EXERCISE DESCRIPTION
Copy the first line of the material below and every later line through the line containing "bracket(768, 480, .17, 'dark", without any other output.
_ _ _ _ _ _ _
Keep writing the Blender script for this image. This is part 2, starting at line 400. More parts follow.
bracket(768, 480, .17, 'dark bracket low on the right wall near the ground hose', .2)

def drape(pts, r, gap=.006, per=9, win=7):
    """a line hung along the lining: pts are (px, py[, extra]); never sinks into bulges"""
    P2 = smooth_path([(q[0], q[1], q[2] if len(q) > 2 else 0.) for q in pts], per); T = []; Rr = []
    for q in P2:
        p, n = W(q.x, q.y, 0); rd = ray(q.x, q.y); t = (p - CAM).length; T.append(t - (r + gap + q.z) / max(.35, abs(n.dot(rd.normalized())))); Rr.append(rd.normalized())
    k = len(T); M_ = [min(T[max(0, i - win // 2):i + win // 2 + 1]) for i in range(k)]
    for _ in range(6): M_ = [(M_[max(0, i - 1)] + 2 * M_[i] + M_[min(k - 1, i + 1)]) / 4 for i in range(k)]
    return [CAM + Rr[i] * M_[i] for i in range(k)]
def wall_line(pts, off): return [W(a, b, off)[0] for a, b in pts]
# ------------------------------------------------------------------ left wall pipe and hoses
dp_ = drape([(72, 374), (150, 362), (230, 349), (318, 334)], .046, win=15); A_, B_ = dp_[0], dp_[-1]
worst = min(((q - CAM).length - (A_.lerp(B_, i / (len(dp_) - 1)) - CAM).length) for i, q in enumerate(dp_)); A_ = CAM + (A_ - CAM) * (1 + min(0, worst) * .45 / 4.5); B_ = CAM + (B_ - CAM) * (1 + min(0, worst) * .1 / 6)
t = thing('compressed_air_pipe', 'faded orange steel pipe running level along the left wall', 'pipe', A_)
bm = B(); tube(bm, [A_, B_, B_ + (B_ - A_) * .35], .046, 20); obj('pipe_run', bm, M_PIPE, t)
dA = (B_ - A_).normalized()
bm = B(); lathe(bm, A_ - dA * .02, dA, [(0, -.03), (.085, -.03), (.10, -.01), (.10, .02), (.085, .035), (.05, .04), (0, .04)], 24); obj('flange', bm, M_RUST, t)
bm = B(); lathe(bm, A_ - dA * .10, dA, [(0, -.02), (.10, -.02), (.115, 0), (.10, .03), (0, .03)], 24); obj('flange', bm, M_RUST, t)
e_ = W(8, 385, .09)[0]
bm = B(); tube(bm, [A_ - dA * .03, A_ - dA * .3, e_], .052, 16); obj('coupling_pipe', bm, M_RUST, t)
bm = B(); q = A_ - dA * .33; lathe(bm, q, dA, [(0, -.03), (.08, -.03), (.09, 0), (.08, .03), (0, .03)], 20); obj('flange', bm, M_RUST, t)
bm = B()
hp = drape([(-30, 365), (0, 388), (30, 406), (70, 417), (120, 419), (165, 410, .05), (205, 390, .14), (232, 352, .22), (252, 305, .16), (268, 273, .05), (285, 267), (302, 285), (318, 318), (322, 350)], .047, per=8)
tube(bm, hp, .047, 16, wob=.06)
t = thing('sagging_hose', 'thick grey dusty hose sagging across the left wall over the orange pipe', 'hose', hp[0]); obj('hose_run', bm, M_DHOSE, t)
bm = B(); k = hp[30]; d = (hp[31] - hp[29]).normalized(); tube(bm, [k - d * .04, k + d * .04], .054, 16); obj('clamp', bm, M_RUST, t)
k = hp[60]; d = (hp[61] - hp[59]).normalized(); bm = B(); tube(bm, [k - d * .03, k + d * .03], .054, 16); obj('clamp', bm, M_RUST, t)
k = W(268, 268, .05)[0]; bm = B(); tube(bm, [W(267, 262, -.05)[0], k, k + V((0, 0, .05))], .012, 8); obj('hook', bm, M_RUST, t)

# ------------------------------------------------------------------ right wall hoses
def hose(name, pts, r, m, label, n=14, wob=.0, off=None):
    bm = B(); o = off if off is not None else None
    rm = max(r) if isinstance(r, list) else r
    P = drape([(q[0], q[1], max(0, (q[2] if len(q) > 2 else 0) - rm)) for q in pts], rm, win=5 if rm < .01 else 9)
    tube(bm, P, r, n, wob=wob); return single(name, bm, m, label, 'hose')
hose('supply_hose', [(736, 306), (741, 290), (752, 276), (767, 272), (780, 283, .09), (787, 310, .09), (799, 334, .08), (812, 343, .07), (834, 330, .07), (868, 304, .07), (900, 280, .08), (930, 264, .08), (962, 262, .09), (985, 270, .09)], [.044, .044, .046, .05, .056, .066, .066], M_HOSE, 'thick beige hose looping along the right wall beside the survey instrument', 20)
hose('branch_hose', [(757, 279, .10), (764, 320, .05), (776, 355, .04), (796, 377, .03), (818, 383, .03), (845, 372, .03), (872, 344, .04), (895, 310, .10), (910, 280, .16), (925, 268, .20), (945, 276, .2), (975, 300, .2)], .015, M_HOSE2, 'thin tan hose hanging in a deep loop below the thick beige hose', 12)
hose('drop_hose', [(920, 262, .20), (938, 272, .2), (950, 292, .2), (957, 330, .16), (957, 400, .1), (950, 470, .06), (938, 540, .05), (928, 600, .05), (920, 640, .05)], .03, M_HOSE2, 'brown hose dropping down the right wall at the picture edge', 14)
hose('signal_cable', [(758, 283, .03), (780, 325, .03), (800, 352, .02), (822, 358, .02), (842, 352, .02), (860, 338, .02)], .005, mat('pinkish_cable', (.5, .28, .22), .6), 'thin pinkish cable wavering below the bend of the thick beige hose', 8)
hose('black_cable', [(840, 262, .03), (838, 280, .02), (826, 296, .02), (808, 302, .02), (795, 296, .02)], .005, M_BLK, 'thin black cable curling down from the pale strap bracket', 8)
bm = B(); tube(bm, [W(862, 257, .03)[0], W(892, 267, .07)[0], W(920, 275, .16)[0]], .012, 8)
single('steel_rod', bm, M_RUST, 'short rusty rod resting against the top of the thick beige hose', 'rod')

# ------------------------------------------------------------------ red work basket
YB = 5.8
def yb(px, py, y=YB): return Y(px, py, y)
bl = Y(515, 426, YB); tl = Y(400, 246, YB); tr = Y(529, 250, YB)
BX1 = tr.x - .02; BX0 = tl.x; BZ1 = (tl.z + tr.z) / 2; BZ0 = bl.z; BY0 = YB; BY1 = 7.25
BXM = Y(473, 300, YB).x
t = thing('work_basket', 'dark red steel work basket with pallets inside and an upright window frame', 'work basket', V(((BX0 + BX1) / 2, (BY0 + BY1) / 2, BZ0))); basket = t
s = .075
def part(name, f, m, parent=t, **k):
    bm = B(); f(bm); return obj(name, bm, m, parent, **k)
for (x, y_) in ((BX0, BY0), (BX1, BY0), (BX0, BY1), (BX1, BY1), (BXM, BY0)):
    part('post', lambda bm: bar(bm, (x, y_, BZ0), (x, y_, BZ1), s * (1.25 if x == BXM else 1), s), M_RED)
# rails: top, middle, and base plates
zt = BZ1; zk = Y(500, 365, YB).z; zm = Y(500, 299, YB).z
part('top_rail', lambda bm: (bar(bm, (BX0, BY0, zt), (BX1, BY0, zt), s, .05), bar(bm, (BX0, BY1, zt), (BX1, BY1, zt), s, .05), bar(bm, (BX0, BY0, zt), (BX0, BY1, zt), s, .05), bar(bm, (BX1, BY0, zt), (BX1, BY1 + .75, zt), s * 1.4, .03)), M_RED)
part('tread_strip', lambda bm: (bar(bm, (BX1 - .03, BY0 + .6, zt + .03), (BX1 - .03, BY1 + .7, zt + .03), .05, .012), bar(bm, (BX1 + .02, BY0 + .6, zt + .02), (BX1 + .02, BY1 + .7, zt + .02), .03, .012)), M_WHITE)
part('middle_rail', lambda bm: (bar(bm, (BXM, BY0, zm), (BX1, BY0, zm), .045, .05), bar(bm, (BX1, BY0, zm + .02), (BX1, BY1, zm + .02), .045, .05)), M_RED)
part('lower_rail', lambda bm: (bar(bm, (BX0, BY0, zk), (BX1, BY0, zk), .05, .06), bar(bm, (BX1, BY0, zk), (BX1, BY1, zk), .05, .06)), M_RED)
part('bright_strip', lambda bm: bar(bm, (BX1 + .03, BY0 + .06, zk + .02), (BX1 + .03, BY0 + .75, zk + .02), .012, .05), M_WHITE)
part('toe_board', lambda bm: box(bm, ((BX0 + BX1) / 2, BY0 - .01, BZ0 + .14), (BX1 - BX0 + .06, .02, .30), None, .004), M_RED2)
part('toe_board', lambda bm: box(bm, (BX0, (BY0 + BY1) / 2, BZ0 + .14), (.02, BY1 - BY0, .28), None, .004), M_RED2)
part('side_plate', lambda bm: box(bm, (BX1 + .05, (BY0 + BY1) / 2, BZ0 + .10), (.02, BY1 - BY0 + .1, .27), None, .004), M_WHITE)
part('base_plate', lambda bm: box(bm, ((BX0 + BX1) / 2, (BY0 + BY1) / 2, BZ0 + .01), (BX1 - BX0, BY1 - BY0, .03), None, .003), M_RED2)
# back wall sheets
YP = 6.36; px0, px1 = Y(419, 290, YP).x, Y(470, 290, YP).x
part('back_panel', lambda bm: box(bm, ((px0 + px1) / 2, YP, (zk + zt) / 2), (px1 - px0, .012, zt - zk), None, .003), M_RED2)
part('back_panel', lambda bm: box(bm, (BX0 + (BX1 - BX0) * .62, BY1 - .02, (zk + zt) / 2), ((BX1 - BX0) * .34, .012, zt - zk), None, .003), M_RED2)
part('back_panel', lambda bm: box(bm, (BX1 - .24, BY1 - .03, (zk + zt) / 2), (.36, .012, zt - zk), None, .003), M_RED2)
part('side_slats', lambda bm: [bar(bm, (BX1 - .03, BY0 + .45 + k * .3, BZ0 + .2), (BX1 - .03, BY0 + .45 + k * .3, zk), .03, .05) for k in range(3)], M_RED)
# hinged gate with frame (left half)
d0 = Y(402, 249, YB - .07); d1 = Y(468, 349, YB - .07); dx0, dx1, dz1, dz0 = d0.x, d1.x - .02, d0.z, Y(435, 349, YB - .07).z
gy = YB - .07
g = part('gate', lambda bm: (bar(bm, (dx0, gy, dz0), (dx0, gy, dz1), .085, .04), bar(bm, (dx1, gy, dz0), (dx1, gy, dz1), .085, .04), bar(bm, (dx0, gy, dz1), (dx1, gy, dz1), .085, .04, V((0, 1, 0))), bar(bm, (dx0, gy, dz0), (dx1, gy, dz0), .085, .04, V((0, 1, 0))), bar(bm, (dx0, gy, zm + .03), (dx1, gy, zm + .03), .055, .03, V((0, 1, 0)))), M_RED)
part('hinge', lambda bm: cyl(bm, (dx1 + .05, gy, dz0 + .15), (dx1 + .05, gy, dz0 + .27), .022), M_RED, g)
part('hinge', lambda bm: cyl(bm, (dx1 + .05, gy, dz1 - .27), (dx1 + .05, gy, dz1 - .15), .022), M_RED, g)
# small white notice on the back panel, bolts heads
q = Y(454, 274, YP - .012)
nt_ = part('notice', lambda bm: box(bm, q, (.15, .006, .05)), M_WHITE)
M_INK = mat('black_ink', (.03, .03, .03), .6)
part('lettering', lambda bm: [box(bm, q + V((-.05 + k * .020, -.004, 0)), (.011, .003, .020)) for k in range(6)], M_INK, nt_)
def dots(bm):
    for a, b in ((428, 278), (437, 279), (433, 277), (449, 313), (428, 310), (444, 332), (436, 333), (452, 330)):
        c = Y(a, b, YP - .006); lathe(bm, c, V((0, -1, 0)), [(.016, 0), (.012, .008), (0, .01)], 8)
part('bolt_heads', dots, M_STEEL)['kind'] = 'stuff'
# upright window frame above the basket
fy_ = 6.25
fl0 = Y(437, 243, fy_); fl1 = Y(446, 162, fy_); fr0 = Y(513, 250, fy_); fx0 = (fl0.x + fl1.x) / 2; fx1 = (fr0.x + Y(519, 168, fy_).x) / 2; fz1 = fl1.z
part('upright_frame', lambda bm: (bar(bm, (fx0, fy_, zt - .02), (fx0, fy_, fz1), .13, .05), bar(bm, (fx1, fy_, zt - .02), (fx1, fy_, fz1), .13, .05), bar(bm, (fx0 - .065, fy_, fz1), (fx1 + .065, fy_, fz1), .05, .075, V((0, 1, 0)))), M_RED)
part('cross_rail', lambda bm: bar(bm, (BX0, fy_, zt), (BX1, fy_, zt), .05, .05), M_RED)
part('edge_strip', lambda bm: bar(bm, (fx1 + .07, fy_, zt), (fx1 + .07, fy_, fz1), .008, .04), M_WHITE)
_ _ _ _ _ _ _
RESULT BELOW
Keep writing the Blender script for this image. This is part 2, starting at line 400. More parts follow.
bracket(768, 480, .17, 'dark bracket low on the right wall near the ground hose', .2)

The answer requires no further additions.